Variados análisis dan cuenta que el triunfo de Sebastián Piñera fue especialmente el triunfo de la moderación, basado en una más precisa lectura del chileno de hoy, particularmente del centro, aquel que no está atado a una tienda política o ideología y puede moverse con mayor libertad entre una y otra oferta.
Pero es bien evidente también que la sociedad nacional está fragmentada, de modo que los apoyos se pierden de manera rápida dependiendo de la satisfacción de demandas. Solo así puede entenderse el resultado de las últimas cuatro elecciones que han tenido como protagonistas a Piñera y Michelle Bachelet.
Vale decir, estamos en presencia de un elector menos prejuicioso, pero más impredecible, complejo y consciente que puede actuar tanto como ciudadano, como con lógica de consumidor. Y la política, a ratos, ha caído en esa trampa de suponer que también es una especie de bien de consumo, donde la mejor respuesta a las demandas es la que puede garantizar el éxito.

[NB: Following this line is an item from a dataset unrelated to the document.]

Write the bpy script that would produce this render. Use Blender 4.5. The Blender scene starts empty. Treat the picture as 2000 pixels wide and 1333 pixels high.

Cada vez es más difícil gobernar Chile, por esta realidad, por la desconfianza existente y la mínima o nula pedagogía hecha por las autoridades, por la clase política, por quienes tienen un tribuna, en torno a lo que es hoy Chile y cómo y cuánto ha costado conseguir este desarrollo.
No somos de los países más ricos del planeta, pero tampoco de los más pobres; sin embargo, hasta hace poco más de una generación, allí estábamos, entre las naciones más deterioradas de América Latina. Con indicadores que hoy serían inaceptables en pobreza, salubridad, empleo, conexión al mundo, educación, oportunidades, entre otras.
Eso se olvida y debe ser recordado.
Lo mismo, los factores que han hecho posible tales avances: el modelo político y económico, que ha traído paz social, inversión, con certezas jurídicas y convicción de un camino. No hay fórmulas mágicas al respecto; los triunfos no se logran por decretos, sino por tener una clase política e instituciones robustas que tengan convicciones elementales.
Hay mucho por corregir, por cierto, pero veamos claramente lo avanzado y no nos extraviemos en discusiones sin sentido, o discursos con poco contenido.